• [WHAT IS EXPECTED]: In how many lines does the string "Python" appear? Answer with the number only.

• [RECORDS SHOWN]:
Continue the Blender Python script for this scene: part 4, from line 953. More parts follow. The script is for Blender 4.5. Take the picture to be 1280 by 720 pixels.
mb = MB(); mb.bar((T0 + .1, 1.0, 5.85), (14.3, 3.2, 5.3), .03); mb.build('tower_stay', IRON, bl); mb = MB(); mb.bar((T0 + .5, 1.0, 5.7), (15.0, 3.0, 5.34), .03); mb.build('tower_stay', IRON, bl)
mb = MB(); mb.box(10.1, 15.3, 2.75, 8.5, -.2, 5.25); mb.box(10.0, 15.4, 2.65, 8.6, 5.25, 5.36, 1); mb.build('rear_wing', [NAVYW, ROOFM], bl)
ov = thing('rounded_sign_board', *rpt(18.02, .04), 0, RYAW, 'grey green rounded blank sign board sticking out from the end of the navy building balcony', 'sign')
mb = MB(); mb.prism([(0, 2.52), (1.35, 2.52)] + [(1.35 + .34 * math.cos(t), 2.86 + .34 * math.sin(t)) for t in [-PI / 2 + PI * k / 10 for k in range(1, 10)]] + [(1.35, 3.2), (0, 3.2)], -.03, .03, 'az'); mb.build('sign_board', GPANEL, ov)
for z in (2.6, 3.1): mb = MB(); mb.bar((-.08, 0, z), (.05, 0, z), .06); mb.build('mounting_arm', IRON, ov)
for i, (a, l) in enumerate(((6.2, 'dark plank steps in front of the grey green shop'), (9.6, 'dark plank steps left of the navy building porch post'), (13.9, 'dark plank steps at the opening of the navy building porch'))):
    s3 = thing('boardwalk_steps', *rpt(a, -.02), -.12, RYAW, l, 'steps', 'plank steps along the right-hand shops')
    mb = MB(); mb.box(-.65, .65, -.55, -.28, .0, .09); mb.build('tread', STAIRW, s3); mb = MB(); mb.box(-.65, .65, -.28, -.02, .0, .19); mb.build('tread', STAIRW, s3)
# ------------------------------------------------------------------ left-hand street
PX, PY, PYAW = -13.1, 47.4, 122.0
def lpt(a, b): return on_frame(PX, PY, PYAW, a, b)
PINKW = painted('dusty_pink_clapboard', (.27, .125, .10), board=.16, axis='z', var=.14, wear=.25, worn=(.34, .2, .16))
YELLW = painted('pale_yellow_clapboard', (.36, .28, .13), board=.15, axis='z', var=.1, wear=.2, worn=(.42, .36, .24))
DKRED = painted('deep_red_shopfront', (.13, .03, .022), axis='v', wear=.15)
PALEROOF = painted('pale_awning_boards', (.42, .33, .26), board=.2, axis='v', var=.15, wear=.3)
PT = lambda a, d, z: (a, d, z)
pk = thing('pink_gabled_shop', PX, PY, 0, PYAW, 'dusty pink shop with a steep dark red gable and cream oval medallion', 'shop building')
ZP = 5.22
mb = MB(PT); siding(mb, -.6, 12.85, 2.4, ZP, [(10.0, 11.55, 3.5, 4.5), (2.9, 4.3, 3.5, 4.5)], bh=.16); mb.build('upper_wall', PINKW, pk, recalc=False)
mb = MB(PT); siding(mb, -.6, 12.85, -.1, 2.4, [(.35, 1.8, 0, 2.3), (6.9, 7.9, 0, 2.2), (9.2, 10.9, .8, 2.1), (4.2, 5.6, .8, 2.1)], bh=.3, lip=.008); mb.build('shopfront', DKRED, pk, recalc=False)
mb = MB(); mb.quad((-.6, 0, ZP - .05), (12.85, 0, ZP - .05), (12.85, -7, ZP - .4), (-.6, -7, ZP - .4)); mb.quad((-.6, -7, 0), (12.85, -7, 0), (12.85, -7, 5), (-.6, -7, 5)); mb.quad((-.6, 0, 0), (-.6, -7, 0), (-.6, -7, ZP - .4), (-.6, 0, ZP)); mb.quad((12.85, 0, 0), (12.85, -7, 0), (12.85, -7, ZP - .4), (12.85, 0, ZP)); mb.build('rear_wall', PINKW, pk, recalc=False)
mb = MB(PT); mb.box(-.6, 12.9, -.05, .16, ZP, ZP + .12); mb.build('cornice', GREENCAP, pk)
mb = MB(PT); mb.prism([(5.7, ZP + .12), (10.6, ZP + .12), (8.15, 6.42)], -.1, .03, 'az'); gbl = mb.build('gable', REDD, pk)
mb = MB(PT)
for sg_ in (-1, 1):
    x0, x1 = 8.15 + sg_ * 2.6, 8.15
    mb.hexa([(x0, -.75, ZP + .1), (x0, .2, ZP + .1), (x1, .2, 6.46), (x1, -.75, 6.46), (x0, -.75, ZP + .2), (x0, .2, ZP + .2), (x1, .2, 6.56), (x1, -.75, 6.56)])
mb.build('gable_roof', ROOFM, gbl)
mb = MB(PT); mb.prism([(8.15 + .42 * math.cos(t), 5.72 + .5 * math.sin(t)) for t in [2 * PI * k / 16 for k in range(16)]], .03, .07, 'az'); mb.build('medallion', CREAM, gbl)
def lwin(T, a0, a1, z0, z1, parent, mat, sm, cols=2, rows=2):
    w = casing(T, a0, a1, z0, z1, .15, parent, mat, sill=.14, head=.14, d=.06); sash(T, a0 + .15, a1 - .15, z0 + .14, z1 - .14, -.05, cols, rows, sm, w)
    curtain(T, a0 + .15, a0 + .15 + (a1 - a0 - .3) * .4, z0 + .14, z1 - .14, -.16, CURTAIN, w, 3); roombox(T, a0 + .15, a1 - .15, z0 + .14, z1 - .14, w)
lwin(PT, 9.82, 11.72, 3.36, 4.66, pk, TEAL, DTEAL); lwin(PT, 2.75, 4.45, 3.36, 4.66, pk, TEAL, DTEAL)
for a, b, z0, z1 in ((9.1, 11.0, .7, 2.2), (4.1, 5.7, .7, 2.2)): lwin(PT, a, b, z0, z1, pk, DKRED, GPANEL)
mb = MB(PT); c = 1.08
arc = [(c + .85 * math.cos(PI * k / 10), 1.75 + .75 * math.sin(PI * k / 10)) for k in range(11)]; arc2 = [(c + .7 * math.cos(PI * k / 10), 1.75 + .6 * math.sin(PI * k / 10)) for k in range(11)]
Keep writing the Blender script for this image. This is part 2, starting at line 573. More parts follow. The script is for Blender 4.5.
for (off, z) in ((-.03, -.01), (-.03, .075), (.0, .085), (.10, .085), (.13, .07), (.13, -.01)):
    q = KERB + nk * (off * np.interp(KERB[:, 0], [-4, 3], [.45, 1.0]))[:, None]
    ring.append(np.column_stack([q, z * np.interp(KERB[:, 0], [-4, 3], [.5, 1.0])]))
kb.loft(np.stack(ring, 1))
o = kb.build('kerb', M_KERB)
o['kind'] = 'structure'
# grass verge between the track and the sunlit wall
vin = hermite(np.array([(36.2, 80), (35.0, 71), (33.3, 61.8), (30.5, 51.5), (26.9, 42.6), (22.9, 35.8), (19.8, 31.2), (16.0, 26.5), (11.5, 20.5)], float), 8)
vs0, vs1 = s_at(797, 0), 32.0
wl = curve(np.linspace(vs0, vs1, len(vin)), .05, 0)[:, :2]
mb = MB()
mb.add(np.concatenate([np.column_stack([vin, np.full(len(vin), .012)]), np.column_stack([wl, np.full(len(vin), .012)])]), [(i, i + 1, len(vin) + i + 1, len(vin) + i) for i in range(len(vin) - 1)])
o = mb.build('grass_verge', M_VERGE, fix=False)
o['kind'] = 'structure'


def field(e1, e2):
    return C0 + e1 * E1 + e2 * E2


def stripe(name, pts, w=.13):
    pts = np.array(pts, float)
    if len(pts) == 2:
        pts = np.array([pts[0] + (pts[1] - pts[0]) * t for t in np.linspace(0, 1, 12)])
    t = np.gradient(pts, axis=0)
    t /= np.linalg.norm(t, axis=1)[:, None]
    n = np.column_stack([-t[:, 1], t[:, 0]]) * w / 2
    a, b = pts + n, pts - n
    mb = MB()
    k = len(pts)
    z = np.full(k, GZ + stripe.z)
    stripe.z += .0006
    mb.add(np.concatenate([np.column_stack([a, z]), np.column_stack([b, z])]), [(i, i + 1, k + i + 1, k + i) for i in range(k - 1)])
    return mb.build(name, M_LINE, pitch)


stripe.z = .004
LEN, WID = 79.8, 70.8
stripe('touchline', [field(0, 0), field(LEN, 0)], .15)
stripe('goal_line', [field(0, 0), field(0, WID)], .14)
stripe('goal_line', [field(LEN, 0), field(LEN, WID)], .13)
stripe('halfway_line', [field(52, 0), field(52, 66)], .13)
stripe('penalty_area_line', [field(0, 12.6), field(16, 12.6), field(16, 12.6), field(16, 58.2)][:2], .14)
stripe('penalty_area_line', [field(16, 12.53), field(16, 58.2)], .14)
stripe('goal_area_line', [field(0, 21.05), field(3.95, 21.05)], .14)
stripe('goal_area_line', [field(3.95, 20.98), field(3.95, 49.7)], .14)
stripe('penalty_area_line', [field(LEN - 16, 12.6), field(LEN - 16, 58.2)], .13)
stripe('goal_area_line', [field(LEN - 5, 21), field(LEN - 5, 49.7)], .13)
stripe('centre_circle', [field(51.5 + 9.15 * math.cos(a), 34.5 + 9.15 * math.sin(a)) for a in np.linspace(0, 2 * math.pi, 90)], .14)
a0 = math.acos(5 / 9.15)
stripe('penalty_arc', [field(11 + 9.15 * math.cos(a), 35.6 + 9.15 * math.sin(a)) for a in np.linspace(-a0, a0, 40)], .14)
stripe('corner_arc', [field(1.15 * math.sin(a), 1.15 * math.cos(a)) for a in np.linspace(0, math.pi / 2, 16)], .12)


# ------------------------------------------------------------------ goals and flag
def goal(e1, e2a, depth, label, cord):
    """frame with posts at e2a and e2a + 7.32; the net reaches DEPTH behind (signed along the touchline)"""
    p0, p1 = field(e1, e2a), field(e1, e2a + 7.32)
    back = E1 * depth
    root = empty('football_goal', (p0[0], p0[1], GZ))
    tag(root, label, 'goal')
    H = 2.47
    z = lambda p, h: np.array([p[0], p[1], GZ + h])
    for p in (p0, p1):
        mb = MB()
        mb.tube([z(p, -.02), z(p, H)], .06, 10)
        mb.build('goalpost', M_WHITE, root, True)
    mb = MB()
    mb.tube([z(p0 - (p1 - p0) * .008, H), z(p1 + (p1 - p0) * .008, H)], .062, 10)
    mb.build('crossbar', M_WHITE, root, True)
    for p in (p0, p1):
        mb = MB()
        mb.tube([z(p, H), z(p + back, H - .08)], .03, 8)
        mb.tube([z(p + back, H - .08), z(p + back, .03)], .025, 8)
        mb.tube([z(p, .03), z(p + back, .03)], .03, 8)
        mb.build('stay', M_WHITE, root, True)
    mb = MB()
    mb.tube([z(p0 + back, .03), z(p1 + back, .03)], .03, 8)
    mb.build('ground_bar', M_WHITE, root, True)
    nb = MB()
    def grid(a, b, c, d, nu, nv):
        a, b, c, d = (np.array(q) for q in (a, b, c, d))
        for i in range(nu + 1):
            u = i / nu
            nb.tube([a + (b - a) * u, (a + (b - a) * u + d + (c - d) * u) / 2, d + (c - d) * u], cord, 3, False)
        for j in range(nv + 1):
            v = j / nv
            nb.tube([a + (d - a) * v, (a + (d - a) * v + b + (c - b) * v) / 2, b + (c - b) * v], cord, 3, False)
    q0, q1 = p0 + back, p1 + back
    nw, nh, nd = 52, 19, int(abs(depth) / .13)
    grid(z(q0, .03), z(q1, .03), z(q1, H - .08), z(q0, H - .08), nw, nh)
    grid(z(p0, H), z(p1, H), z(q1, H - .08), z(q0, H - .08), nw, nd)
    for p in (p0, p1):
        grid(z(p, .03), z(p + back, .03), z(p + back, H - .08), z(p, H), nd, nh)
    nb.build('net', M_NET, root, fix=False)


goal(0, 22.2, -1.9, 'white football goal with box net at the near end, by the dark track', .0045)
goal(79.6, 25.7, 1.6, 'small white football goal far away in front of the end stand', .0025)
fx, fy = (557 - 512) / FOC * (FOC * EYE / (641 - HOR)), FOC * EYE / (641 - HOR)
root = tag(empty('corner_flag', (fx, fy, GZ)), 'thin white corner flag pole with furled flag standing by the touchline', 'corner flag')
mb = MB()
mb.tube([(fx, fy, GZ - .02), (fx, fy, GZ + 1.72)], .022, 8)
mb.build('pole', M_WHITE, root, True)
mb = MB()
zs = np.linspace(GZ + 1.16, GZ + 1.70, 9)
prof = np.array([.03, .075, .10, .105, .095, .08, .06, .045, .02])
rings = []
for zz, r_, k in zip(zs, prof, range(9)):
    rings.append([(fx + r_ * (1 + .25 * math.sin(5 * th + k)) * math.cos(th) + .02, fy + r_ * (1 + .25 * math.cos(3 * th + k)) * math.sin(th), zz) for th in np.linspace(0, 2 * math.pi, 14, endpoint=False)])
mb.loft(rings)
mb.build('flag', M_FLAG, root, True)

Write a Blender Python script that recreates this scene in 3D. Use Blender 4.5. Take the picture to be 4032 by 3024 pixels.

• [TASK ANSWER]: 2